Extract only the first line of the listing and every line after it up to and including the one with "return m, nt, nt.nodes['Principled BSDF']". Omit the pictures.

## BEGIN DATA BLOCK

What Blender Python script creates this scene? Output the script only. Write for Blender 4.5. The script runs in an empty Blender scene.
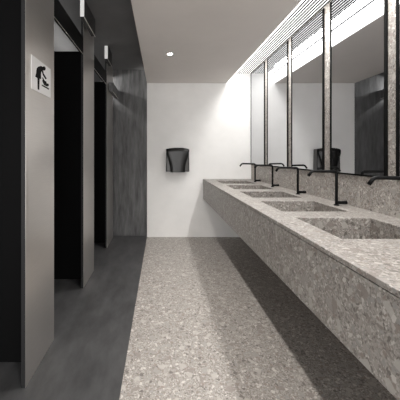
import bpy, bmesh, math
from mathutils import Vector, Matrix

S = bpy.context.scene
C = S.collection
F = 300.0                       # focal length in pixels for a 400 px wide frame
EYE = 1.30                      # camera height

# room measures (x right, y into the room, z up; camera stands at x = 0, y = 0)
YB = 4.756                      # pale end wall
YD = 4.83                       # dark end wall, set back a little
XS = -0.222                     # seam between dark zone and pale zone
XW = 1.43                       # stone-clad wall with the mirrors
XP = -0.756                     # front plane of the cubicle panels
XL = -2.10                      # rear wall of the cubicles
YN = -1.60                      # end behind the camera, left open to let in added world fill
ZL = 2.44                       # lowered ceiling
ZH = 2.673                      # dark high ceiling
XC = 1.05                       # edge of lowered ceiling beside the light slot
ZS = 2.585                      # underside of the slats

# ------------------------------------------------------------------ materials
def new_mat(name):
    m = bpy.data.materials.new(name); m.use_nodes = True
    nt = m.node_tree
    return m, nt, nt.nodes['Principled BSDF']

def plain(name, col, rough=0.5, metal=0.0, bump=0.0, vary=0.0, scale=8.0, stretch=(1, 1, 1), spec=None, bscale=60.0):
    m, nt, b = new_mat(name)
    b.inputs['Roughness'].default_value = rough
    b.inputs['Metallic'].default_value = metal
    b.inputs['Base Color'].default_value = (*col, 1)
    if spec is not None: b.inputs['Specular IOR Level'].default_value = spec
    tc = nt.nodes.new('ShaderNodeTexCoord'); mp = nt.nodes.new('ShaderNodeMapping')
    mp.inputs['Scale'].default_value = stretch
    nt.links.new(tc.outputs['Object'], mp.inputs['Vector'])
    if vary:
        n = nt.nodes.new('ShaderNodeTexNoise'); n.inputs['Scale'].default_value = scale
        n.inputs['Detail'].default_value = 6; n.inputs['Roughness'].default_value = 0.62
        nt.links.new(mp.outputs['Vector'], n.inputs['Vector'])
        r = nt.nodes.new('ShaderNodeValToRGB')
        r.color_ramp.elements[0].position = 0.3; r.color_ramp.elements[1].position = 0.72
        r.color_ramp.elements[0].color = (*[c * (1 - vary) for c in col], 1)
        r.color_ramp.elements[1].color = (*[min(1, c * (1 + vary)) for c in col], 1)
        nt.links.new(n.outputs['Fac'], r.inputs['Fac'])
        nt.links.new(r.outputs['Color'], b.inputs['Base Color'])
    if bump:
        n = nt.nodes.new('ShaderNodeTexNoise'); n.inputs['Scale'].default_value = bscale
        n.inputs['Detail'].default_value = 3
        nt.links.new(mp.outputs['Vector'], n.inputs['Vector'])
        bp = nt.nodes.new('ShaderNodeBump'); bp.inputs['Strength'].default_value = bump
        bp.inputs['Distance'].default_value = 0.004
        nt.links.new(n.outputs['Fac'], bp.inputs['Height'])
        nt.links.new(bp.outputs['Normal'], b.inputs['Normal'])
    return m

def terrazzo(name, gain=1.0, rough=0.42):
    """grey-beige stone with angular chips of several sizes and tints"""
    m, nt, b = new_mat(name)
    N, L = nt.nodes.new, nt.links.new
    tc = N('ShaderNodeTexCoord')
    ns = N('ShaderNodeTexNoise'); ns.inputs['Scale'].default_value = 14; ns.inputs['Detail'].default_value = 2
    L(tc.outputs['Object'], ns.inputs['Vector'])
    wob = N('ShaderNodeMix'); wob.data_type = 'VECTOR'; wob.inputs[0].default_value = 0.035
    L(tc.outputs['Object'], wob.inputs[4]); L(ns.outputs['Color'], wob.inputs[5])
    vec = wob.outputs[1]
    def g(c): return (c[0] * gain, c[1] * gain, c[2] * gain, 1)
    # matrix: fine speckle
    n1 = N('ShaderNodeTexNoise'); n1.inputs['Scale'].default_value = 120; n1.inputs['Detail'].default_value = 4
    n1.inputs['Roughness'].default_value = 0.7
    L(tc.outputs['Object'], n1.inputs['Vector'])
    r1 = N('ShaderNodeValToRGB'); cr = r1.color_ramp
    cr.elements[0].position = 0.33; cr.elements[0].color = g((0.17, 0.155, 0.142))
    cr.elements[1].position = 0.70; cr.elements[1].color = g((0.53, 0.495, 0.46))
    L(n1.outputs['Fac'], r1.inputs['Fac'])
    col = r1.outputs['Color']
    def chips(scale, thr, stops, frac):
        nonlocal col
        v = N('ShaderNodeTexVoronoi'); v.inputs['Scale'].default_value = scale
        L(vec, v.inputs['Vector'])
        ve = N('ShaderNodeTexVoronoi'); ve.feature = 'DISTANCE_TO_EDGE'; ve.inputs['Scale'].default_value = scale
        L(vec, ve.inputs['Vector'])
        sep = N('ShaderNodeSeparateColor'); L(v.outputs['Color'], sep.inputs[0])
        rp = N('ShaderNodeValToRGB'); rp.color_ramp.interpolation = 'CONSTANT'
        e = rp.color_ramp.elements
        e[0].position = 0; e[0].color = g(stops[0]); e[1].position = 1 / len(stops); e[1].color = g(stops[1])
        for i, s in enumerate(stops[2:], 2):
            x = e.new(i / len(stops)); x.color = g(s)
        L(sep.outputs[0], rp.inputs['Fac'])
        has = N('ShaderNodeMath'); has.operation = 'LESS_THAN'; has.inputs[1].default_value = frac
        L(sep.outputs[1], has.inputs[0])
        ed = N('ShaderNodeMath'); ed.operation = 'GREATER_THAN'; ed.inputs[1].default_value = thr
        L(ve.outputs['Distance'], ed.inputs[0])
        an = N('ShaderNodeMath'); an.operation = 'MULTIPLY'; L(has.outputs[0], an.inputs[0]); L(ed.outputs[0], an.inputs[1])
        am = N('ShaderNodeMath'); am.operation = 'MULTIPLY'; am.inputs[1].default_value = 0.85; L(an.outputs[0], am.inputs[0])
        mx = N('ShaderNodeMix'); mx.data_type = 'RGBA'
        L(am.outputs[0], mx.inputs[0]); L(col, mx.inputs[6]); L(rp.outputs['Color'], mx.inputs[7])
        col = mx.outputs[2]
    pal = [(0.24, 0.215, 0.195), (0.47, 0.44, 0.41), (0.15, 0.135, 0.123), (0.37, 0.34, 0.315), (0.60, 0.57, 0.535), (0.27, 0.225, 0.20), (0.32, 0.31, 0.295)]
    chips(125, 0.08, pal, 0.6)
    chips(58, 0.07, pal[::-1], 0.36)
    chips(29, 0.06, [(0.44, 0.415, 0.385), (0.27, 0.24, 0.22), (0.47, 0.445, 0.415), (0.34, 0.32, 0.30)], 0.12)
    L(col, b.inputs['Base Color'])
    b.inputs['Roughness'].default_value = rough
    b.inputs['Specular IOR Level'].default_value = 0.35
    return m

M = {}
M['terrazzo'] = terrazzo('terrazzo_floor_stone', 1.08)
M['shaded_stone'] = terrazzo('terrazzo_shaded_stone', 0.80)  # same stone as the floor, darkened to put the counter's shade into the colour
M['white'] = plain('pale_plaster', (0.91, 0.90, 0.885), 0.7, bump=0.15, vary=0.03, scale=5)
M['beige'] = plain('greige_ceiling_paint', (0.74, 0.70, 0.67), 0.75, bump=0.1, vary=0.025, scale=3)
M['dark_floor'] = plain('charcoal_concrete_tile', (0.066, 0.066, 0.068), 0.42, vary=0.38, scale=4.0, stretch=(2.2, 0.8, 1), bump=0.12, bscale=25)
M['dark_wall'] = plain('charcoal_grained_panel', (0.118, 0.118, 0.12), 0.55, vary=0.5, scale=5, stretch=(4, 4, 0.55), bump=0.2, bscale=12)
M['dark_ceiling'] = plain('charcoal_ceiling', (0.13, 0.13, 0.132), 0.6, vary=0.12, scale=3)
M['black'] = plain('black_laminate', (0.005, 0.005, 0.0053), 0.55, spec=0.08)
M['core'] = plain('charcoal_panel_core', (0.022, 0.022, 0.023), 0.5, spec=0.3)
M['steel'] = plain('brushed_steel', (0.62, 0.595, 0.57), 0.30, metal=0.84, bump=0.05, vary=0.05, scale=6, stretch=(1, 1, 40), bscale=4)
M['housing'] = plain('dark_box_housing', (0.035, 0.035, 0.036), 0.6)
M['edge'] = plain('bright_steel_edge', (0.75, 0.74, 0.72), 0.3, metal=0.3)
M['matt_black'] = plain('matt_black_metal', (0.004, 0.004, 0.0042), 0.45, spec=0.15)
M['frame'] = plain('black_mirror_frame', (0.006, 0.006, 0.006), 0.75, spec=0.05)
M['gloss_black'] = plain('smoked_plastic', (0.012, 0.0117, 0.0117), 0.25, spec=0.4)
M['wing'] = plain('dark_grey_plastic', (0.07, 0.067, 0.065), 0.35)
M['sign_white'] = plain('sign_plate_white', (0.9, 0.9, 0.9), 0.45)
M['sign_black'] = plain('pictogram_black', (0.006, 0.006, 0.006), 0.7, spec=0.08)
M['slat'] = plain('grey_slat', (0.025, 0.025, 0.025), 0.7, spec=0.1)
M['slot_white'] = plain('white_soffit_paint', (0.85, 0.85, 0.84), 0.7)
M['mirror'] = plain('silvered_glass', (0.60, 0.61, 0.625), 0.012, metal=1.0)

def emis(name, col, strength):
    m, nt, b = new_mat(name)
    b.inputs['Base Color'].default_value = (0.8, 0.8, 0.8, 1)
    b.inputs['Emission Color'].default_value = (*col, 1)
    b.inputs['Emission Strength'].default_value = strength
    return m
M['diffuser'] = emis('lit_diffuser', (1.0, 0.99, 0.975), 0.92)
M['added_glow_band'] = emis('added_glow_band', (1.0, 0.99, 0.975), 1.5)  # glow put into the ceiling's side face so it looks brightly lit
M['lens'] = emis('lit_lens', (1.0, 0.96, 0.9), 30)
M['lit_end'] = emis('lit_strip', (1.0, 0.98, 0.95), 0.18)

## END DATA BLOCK

• **COMPLETE ANSWER**
What Blender Python script creates this scene? Output the script only. Write for Blender 4.5. The script runs in an empty Blender scene.
import bpy, bmesh, math
from mathutils import Vector, Matrix

S = bpy.context.scene
C = S.collection
F = 300.0                       # focal length in pixels for a 400 px wide frame
EYE = 1.30                      # camera height

# room measures (x right, y into the room, z up; camera stands at x = 0, y = 0)
YB = 4.756                      # pale end wall
YD = 4.83                       # dark end wall, set back a little
XS = -0.222                     # seam between dark zone and pale zone
XW = 1.43                       # stone-clad wall with the mirrors
XP = -0.756                     # front plane of the cubicle panels
XL = -2.10                      # rear wall of the cubicles
YN = -1.60                      # end behind the camera, left open to let in added world fill
ZL = 2.44                       # lowered ceiling
ZH = 2.673                      # dark high ceiling
XC = 1.05                       # edge of lowered ceiling beside the light slot
ZS = 2.585                      # underside of the slats

# ------------------------------------------------------------------ materials
def new_mat(name):
    m = bpy.data.materials.new(name); m.use_nodes = True
    nt = m.node_tree
    return m, nt, nt.nodes['Principled BSDF']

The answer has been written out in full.